Costantemente assorto in Dio se ne è andato in silenzio, come da tempo ripeteva: quella mattina si era svegliato, molto presto e, probabilmente, colto da un malore si sdraiò sul letto. Così lo trovò padre Filomeno Tosti, direttore della Scuola apostolica, accorso in camera del padre, in quanto non lo aveva visto con la consueta puntualità che contraddistingueva la sua vita comunitaria.

Per il molto bene compiuto e quella bontà che si leggeva nei suoi occhi, al suo funerale, era presente il vescovo della diocesi, Mons. Emilio Barocelli che volle assolvere personalmente la salma, oltre al padre provinciale Luigi Vori ed ad alcuni confratelli giunti anche dalla casa generale per il rito funebre.

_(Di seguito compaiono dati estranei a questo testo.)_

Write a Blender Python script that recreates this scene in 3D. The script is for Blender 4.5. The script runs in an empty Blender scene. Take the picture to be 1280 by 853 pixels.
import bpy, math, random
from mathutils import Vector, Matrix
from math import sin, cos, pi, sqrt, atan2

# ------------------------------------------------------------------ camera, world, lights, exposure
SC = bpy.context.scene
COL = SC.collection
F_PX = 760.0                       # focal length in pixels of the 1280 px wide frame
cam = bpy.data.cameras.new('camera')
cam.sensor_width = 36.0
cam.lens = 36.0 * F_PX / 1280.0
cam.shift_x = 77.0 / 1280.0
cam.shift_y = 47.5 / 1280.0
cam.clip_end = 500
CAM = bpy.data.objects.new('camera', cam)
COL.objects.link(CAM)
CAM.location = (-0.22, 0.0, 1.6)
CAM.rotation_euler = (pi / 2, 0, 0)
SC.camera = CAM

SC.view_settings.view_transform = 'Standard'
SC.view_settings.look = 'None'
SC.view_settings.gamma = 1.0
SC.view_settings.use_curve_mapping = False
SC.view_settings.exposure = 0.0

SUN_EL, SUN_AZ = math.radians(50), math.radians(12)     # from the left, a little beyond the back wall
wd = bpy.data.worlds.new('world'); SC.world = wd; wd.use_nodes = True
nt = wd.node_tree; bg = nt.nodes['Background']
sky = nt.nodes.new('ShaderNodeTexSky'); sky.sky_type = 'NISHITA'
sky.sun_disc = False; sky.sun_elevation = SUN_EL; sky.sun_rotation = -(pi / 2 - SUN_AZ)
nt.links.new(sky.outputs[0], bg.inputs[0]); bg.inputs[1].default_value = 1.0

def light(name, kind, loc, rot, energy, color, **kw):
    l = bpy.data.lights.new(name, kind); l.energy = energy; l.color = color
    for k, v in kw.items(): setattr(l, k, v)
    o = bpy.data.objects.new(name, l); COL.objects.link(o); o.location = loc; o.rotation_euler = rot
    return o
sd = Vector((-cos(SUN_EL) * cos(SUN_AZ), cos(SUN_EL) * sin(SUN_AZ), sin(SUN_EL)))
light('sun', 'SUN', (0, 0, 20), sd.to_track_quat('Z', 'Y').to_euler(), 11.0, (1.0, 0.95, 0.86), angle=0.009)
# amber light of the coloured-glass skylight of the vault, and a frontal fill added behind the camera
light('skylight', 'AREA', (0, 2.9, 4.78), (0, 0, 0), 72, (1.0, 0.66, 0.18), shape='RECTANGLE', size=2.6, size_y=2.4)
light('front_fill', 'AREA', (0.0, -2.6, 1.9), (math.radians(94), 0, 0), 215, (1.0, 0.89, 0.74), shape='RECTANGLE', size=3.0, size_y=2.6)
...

Un fatto che racconta il suo stile: un povero cieco, infermo da molto tempo, poteva ascoltare la Messa in qualunque ora arrivasse, perchè padre Waroux lo attendeva nella piccola chiesa. Questo episodio, scritto nel necrologio, parla da solo del suo modo di essere non solo di fare.

Padre Waroux, autentico figlio di Sant'Alfonso, nel corso della sua vita, ha speso i suoi talenti per il bene del Signore e dei fratelli e certamente avrà giubilato quella mattina, in cui dalla terra è passato al cielo, a contemplare la gloria di Dio, tante volte oggetto delle sue meditazioni e del suo farsi prossimo per l'altro.